ÖHD İstanbul Şube Eş Başkanı Ferat Boğatekin de, şöyle konuştu: "Gün geçmiyor ki her sabah gözaltılarla karşılaşmayalım. Bu sabahta içerisinde meslektaşlarımızın bulunduğu, farklı sivil toplum örgütlerinin bulunduğu temsilciler gözaltına alındı. Biz avukatlar olarak meslektaşımızın yaptığı avukatlık mesleği çerçevesinde olduğunu dili getiriyoruz. Bu yapılan gözaltılar avukatlık mesleğine kısıtlama amaçlıdır. Bu gözaltıları kabul etmiyoruz. Mesleğimizi sürdürmeye devam edeceğiz."

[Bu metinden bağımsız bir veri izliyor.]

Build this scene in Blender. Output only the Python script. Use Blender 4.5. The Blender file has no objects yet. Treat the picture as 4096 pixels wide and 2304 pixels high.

"HAPİSHANELERDE BİNLERCE İNSANIMIZ VAR"

ÇHD İstanbul Şube Başkanı Gökmen Yeşil ise, şu ifadeleri kullandı: "Geçen haftada buradaydık Diyarbakır'da 24 meslektaşımız gözaltına alınmıştı. Bunlar ilk defa karşımıza çıkan bir durum değil. Hapishanelerde binlerce insanımız var. Binlerce müvekkilimiz var. İşçi, emekçi, gazeteci, aydınlar var. Bunun dışında avukat arkadaşlarımız yıllardır zaten hapishanedeler. Yıllardır hukuksuz, kanunsuz, yargısız tutsak edilmiş durumdalar."